In terms of phonology, there are not many differences, although the above example you can see the words ‘navîn’ or ‘ناوین’ which both mean ‘middle’, but the ‘v/و’ are pronounced /v/ and /w/ respectively. There are a few other sounds in Sorani which do not exist in Kurmanji, such as the dark l/ɫ/. There are other differences, but I will not go into them since phonology is not very accessible for me as I am deaf. I want to minimize mistakes as much as possible.
Beyond superficial differences, the main divergence can be found in the fact that Kurmanji has both cases and gender whereas does not. Like other Iranian languages, such as Zazaki, Pashto and Balochi, Kurmanji has nominative and oblique case as well as vocative case. It has a masculine and feminine gender and one plural. Sorani, most likely under the influence of languages, such as Persian which also has no gender or case anymore, has lost these aspects.
In Kurmanji there is a difference between ‘I’ and ‘me’ (‘ez‘ and ‘min‘ respectively) and this goes for all nouns.  In Sorani, there is only one form, so ‘I/me’ is ‘min‘ – thus a sentence like ‘I know’ would, for a Kurmanji speaker, sound like ‘me know’ in Sorani.  The object in Sorani often becomes an enclitic infix in the verb.  Take the phrase ‘I see you‘ for instance:
K: Ez  dibînim
Here ‘‘ is the oblique form of ‘tu‘ – you.
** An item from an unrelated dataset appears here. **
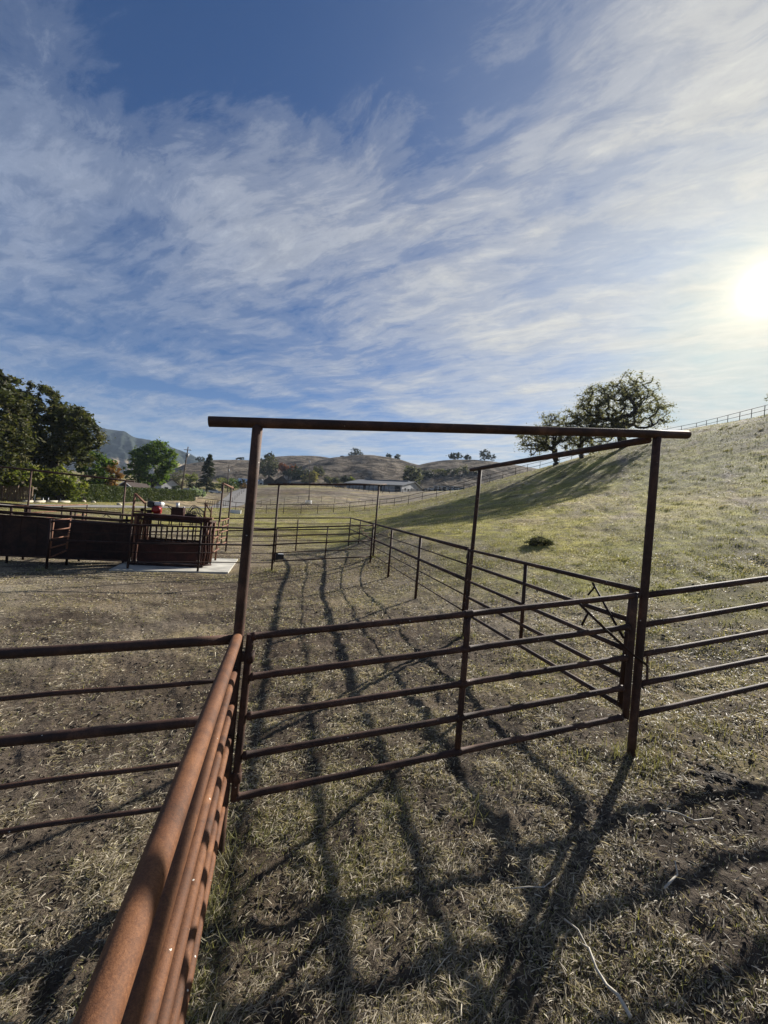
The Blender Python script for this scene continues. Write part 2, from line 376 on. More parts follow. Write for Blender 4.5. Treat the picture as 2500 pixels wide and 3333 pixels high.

S: مندەتبینم) / (min) datbînim.
Here, the object infix ‘-t-‘ from ‘tu’ is placed after the verbal prefix and before the root of the verb.
Another instance: you see me
K: Tu min dibînî.
S: تودەمبینی) / (tu) dambînî.
Both languages have split ergativity which means that in the past tenses the logical subject becomes the grammatical object and vice versa, although only with transitive verbs. This is fine for Kurmanji with its cases because it can easily say something like ‘him I saw’ to mean ‘he saw me or ‘me he saw to mean ‘I saw him’. However, since Sorani has no cases, this becomes more complex and instead the subject becomes object infix or suffix attached where it can be, that includes sometimes the end of the verb, giving it the appearance of being non-ergative. Some examples:
I eat the bread I ate the bread
K: Ez nan(î) dixwim > min nan xward
Here ‘dixwim‘ in the present agrees with the subject whereas ‘xward‘ in the past agrees with the object. ‘Nan(î)‘ is the oblique of ‘nan‘ – bread, but in most dialects, it does not carry the masculine oblique marker ‘î‘.
S: مننان دەخۆم > نانم خوارد) / (minnān dakhom > nānim khwārd
As can be seen, the logical subject becomes an object infix/suffix and, in this case is stuck onto the logical object. If the phrase were simply ‘I eat’, this would be attached the end of the verb making: khwārdim.
The ezāfe construction, is a grammatical particle found in some Indo-Iranian languages, which is used to connect nouns to other nouns (like ‘of’ and ‘s’ in English) and adjectives to nouns, also differs between the two, largely due to the existence or not, of gender. In Kurmanji the ezāfe is simply added to the end of any noun but depends on the gender and number of the noun. Thus, the word ‘jin‘ (f.) – woman, ‘mirov‘ (m.) – man, and ‘zarrokan‘ (pl.) – children are inflectable when attached to another word such as in the following instances:
jina mezin – the big woman
mirovê mezin – the big man
zarrokên mezin – the big children
In Sorani, there are no genders, but there are two ezāfe forms. The simple one is the same for all nouns and is made by adding ‘-i’ to the end of the noun, as in:
ئەفرەتی بچووک / afrati biçûk – small woman
منداڵانی بچووک / mindāɫi biçûk – small children
However, there is another slightly different form which is used in when the linked phrase is modified by the demonstrative (this, that) or the definite article (but not the indefinite). The definite article, which does not exist in Kurmanji, is formed by adding ‘-aká’ to the end of the noun, or the end of the end of the attached adjective and as can be seen this carries the stress. The demonstrative adds a stressed ‘-á’ to the end of the noun/adjective. Thus we get:
هۆتێلەکە / hotelaká   – the hotel
هۆتێلە باشەکە / hotela bāshaká   – the good hotel

ئەم هۆتێلە / am hotelá   – this hotel
ئەم هۆتێله باشە / am hotela bāshaká   – this good hotel

With an indefinite noun, the normal ‘-i’ ezafe is used:
هۆتێلێکی باش / hotelèki bāsh   – a good hotel
Finally, there is a difference in how the two languages form the passive tense. In Kurmanji the verb ‘hatin’ -to come is used with the infinitive of the verb. Examples:
Mirovan hatin kuştin. – the men were killed (lit. the men came to-kill).
In Sorani, the passive is formed by adding ‘-rā’ to the present stem of transitive verbs to make a new passive infinitive. From this you can make past and present passives as well as passive participles. In the present the ‘-rā’ becomes ‘-re’, as in:
bîn – present stem of ‘to see’ -> bînran – to be seen, bînra – it was seen -> dábînre – it is seen/can be seen.
پیاوەکان کوژران / pyawakán kuzhrān   – the men were killed (‘kuzh-‘ is the present stem of ‘kushtin’ -to kill).
As can be seen from the differences that I have outlined above, there are enough grammatical differences to warrant Kurmanji and Sorani being considered distinct language groups rather than continuum. Naturally, Kurmanji speakers and Sorani speakers, as well as most Zaza and other Kurdish language speakers consider themselves ethnic Kurds and if that is how they see themselves, then that is what they are – after all language and ethnicity are not the same thing.